* EXERCISE AIM *
Only lines with the string "Blender" matter here; gather them from the material below.

** start DATA ROWS **

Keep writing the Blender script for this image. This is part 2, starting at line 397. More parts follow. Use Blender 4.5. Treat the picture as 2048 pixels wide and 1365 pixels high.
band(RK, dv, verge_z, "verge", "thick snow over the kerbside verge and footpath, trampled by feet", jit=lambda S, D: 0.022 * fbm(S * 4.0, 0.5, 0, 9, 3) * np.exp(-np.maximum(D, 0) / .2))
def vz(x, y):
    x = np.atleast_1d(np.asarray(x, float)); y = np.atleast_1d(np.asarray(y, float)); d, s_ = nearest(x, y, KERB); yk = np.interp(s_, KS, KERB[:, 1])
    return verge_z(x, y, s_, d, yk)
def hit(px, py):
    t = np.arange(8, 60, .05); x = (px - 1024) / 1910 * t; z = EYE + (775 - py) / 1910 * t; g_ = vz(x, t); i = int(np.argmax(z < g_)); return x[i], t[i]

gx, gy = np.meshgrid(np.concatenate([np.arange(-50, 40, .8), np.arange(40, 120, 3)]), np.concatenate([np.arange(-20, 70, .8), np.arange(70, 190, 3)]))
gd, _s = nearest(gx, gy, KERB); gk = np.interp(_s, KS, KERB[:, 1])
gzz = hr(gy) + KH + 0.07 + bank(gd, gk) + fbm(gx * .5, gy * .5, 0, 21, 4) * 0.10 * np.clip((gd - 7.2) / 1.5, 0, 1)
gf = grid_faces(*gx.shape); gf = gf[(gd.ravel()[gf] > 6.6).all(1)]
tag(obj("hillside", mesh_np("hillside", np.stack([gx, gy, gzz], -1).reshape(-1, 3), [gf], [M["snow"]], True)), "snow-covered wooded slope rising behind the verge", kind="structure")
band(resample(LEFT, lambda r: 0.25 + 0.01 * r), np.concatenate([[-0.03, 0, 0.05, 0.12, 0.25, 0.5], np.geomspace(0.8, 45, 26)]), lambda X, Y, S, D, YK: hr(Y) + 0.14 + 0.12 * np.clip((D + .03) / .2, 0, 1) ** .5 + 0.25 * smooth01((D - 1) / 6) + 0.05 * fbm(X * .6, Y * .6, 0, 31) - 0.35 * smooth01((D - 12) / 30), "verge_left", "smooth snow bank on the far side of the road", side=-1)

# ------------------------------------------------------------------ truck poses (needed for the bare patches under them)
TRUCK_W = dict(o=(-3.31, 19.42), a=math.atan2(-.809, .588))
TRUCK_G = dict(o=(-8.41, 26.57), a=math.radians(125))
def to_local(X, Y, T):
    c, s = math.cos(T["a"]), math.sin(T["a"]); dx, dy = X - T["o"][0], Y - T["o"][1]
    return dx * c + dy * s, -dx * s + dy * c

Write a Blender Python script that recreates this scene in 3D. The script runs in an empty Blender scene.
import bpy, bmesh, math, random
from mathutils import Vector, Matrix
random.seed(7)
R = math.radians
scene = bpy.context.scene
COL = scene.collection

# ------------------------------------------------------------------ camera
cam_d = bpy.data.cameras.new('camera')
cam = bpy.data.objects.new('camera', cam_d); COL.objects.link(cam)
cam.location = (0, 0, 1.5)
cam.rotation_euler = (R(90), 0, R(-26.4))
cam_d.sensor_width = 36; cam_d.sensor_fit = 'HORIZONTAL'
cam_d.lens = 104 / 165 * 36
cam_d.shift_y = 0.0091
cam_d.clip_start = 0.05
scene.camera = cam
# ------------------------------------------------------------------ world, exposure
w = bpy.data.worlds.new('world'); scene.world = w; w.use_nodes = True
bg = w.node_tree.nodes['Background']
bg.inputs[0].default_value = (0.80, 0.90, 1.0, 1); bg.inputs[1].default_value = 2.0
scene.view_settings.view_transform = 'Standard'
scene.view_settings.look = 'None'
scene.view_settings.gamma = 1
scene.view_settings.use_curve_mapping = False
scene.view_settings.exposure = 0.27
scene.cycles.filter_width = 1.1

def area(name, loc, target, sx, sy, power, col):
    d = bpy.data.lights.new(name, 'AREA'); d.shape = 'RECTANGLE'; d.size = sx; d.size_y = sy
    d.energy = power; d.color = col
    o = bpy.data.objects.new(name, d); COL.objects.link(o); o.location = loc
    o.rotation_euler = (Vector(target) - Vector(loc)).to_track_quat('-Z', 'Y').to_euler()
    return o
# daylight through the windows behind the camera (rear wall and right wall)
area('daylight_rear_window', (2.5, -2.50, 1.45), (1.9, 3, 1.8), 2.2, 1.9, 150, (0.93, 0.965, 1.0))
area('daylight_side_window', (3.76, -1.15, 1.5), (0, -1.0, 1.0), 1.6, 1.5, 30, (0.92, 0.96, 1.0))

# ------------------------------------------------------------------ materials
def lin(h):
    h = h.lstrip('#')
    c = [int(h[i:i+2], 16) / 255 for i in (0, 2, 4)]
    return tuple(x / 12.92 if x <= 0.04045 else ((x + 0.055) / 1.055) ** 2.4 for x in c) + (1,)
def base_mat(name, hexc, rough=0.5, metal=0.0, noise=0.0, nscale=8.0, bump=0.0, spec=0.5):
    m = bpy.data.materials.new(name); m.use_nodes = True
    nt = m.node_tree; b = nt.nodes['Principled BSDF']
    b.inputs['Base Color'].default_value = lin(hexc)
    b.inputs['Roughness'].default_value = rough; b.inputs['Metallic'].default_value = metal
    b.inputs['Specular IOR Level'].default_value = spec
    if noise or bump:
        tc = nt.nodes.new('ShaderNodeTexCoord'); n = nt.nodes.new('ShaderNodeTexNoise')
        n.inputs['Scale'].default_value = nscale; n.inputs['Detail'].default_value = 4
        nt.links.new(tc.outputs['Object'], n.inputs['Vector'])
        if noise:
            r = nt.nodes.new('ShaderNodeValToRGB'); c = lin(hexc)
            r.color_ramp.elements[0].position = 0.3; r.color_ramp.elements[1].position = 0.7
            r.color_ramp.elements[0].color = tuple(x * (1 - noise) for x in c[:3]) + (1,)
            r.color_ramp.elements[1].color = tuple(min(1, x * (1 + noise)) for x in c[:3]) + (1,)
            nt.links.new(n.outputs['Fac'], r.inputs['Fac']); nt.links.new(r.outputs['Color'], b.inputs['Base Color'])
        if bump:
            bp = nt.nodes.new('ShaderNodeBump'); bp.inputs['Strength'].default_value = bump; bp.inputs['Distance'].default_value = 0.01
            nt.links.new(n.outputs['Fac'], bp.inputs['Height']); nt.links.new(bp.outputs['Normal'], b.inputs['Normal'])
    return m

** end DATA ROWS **

* SOLUTION TO THIS TASK *
Keep writing the Blender script for this image. This is part 2, starting at line 397. More parts follow. Use Blender 4.5. Treat the picture as 2048 pixels wide and 1365 pixels high.
Write a Blender Python script that recreates this scene in 3D. The script runs in an empty Blender scene.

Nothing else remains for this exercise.